Even as late as the 1700s the brain was not the favored place where scientists expected to find consciousness. In those days someone named Redi removed the brain from a tortoise in November. It lived until the following May. But scientists also wondered about the heart: Robert Whytt, personal physician to the King of England in the 1700s, removed the heart of an eel which continued to thrash about for a long time. Well. . . the soul is not material, so removing the heart from a body does not necessarily mean the soul is removed. The soul is really located in the heart of the subtle body. Besides, living entities in lower forms of life tend to be much more attached to their bodies than those in higher species--as I have seen myself, if you cut a poisonous centipede in half, both halves run away. Another thing is that the heart is just one center of vital energy in the subtle body. These centers are known as cakras. These are counted as six, or seven, or even thirty-six (such are the numbers given in books have seen personally. . . I wouldn't be surprised if there are other enumerations of cakras).
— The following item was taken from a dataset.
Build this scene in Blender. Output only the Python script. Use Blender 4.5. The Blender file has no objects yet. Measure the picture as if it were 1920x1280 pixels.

The subtle body clings to the gross body, and it is "stretchable. " Even when the soul is gone from the gross body it may remain connected to the corpse in a ghostly way. An experiment done by Cleve Baxter, who invented the lie detector, and replicated by the U. S. Army Intelligence Command (INSCOM. . . no, not ISKCON, INSCOM) in the 1980s, indicates that a small amount of tissue removed from a living person and connected to a lie detector will emanate the same minute electrical impulses as the person himself, who is connected to a lie detector in another room. If that person is subjected to some emotional stimulation, the wave patterns given out by the lie detector connected to the separated tissue are the same as those given out by the lie detector connected to the stimulated subject.